▶ Written problem: The listing below contains a span that opens with the line containing "by 1800 pixels." and closes with the line containing "return np.interp(X, SHX, SHY)". Return that span exactly.

[3D scene scripts]
────

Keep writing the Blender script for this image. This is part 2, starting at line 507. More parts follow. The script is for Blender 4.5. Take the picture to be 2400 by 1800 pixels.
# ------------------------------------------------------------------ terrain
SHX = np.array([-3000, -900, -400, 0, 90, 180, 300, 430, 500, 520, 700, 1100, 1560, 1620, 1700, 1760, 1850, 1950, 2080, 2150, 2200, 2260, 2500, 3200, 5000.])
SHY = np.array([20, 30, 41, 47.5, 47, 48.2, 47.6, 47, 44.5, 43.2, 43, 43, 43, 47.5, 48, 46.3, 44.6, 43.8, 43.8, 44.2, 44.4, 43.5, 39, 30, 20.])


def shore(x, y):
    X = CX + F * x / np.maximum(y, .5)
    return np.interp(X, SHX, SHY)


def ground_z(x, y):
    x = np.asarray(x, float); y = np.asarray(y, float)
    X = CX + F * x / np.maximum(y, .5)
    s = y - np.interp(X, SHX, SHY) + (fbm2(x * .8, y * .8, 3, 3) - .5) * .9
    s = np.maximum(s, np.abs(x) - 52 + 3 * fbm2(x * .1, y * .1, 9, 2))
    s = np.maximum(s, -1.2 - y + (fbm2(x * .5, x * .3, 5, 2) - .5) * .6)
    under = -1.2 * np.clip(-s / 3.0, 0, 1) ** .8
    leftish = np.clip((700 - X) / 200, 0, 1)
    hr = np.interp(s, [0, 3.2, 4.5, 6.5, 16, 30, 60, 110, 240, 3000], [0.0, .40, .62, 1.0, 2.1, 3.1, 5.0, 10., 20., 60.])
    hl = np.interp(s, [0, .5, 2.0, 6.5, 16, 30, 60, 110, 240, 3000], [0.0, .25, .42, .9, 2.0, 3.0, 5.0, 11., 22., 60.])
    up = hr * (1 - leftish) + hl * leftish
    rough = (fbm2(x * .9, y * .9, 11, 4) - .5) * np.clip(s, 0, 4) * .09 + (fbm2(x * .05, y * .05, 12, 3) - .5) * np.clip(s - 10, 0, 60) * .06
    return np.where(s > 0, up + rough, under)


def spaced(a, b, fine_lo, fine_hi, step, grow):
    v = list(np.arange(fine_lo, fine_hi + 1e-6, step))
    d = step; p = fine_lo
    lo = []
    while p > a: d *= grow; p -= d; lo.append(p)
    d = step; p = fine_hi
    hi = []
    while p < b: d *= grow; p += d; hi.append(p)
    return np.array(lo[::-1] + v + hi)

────

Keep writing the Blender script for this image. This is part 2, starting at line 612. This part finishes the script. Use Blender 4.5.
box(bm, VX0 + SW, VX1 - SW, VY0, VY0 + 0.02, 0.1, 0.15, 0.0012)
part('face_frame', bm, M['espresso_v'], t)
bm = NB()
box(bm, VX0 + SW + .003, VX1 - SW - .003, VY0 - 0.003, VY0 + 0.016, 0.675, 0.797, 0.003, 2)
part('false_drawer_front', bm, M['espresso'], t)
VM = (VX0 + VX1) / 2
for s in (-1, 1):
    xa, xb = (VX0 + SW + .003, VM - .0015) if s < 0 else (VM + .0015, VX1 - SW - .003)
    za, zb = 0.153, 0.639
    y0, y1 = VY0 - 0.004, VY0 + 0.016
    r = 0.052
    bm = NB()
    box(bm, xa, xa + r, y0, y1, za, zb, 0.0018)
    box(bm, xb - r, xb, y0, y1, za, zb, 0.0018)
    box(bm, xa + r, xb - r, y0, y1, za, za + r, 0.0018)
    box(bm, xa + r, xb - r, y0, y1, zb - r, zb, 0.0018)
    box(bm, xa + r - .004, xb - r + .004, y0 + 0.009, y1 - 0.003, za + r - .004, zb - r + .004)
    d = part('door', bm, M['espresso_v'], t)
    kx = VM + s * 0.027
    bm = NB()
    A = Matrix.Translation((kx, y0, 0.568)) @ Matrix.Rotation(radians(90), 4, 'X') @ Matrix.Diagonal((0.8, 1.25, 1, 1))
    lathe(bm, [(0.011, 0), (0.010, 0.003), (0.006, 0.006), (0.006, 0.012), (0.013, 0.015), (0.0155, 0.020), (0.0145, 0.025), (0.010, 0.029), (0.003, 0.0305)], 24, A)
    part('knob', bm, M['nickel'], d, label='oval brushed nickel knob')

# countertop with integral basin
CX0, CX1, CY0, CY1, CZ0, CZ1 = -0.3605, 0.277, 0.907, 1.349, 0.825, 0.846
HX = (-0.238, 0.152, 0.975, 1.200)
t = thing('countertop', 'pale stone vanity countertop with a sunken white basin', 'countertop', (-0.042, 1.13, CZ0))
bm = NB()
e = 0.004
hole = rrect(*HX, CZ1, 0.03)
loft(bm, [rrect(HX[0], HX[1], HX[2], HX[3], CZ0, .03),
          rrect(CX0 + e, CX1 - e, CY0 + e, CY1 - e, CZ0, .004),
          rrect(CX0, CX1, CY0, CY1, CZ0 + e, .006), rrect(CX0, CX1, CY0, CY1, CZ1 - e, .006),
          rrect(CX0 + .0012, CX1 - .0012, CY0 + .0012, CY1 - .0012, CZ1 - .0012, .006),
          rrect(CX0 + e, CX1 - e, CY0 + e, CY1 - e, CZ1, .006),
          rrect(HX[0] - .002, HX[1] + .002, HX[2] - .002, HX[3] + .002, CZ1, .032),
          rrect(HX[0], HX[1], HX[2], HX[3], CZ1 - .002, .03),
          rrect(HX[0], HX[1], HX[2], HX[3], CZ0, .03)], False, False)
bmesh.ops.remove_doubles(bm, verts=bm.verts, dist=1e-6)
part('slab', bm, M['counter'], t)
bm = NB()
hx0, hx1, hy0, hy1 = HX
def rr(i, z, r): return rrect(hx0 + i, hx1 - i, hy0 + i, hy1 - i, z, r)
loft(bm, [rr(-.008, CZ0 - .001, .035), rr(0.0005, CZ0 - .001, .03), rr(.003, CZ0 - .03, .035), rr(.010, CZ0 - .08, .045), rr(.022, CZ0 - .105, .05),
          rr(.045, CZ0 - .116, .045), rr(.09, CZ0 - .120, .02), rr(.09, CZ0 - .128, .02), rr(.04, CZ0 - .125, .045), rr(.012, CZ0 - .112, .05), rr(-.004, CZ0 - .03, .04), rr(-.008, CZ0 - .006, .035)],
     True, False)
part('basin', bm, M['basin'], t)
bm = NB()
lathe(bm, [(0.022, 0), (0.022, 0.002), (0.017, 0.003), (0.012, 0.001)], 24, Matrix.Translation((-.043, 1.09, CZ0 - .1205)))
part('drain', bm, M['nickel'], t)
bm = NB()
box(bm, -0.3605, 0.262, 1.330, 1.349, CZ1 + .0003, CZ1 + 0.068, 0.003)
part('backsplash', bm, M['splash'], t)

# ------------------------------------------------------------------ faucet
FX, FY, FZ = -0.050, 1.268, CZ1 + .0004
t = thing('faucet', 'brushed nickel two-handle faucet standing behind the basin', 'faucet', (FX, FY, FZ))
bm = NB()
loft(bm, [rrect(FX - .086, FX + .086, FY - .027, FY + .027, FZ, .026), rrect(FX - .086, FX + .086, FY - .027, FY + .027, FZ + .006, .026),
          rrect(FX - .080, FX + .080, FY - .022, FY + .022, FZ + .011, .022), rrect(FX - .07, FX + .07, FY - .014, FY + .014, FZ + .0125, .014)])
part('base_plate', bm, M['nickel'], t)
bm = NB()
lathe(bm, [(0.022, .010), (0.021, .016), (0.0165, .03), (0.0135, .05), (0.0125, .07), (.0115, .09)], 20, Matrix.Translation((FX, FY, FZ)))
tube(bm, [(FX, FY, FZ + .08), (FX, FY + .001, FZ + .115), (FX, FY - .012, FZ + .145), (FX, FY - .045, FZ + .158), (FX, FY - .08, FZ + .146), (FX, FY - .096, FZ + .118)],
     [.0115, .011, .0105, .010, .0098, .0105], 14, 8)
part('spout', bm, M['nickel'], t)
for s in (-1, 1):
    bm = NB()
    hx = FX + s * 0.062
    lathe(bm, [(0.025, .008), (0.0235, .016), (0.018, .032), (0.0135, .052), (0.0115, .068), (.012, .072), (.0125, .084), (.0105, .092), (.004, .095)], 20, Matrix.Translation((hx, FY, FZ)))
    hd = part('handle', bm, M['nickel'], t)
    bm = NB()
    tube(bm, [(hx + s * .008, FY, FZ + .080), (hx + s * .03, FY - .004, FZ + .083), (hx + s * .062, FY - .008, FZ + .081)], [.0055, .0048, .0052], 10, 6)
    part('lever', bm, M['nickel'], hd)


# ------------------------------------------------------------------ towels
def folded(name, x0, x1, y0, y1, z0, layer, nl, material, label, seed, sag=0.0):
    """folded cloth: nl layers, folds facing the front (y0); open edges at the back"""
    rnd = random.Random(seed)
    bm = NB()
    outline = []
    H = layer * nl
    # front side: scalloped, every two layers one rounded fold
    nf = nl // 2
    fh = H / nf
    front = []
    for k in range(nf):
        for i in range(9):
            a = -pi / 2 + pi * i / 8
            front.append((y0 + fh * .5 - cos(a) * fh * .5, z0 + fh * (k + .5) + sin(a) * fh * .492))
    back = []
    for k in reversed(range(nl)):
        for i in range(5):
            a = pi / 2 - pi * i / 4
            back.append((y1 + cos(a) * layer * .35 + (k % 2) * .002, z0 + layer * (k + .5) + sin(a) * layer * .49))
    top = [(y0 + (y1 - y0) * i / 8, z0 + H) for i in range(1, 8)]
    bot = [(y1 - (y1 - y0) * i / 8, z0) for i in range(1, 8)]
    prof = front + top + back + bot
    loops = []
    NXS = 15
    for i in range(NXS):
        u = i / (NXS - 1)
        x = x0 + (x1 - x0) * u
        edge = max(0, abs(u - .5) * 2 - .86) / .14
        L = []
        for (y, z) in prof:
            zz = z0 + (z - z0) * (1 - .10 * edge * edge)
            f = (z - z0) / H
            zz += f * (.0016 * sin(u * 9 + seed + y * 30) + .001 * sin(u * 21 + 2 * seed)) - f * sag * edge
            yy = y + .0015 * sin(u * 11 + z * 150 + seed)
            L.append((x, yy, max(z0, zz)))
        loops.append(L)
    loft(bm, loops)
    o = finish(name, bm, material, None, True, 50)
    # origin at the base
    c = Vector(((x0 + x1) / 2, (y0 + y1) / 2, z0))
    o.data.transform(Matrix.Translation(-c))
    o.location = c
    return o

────

▶ Task response:
Keep writing the Blender script for this image. This is part 2, starting at line 507. More parts follow. The script is for Blender 4.5. Take the picture to be 2400 by 1800 pixels.
# ------------------------------------------------------------------ terrain
SHX = np.array([-3000, -900, -400, 0, 90, 180, 300, 430, 500, 520, 700, 1100, 1560, 1620, 1700, 1760, 1850, 1950, 2080, 2150, 2200, 2260, 2500, 3200, 5000.])
SHY = np.array([20, 30, 41, 47.5, 47, 48.2, 47.6, 47, 44.5, 43.2, 43, 43, 43, 47.5, 48, 46.3, 44.6, 43.8, 43.8, 44.2, 44.4, 43.5, 39, 30, 20.])


def shore(x, y):
    X = CX + F * x / np.maximum(y, .5)
    return np.interp(X, SHX, SHY)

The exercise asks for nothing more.